There are many buyers for undisclosed holes. Probably you'd be amazed at the pay. I don't think security@kernel.org will pay very much. Anyway...
If you need to patch many VMWare images in parallel, you just do it. People manage server farms all the time, certainly not involving login on any of them. (You think Google has some dude doing that? Server 765430, server 765431, server 765432, done! Whew! Time to start the next update!) Really, there are tools for this.
You can increase the RAM on a physical machine while Linux is running. I'm serious. (proper motherboard required, obviously) So there really isn't any reason why VMWare couldn't let this happen. Trying to decrease memory is more difficult, but that's rarely a desired operation anyway. Linux can sometimes do it.
The same goes with disk, except that you don't need VMWare to support it if you use iSCSI or NBD. I've done it on physical hardware. If VMWare doesn't already support this, the fix is easy.

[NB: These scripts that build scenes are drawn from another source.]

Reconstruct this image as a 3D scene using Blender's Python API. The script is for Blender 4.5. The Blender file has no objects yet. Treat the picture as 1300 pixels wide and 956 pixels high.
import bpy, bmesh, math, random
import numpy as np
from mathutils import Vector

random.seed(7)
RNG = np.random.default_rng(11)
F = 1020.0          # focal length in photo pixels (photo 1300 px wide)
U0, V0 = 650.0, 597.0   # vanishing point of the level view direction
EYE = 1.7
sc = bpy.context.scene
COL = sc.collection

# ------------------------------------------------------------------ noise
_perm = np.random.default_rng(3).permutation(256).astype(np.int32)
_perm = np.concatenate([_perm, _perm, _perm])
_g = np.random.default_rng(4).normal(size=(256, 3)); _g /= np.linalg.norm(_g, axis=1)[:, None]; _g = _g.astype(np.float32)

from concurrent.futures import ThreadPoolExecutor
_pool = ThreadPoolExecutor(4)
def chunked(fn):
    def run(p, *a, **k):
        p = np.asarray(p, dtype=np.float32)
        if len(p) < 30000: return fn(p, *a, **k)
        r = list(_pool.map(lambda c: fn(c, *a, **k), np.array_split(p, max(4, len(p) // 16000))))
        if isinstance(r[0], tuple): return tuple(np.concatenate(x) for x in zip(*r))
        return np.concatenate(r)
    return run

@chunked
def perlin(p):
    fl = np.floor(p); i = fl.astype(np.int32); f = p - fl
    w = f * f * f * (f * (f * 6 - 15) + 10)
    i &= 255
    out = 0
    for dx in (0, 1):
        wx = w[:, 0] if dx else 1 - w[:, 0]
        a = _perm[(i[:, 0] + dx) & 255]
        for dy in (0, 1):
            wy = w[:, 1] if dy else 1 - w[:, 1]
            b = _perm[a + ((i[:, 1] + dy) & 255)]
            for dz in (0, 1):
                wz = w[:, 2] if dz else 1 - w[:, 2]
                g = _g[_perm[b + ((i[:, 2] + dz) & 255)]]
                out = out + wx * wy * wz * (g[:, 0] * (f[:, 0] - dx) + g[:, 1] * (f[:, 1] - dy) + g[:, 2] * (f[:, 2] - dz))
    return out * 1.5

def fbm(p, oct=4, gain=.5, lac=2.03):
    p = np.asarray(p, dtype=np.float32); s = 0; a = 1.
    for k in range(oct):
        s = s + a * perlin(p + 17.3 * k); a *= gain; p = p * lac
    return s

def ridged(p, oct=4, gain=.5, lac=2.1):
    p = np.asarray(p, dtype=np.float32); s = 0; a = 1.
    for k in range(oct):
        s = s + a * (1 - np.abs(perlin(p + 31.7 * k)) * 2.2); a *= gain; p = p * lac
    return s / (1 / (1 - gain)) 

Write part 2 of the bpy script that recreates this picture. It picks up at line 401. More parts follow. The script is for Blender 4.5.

reverse-engineer and replace kqemu and the nvidia driver and i *will* stop using them. the problem is the sub-par drivers that no one works on, not that the binary drivers are being used. (and don't you dare tell me to work on them. i have neither the time nor the experience to write a video card driver.)
grey wolf
LET FORTRAN DIE!
O.K., this looks like an ethical question, and looks like my ethical principles is a bit different of yours. Anyway...
-- Kir Kolyshkin, OpenVZ project leader.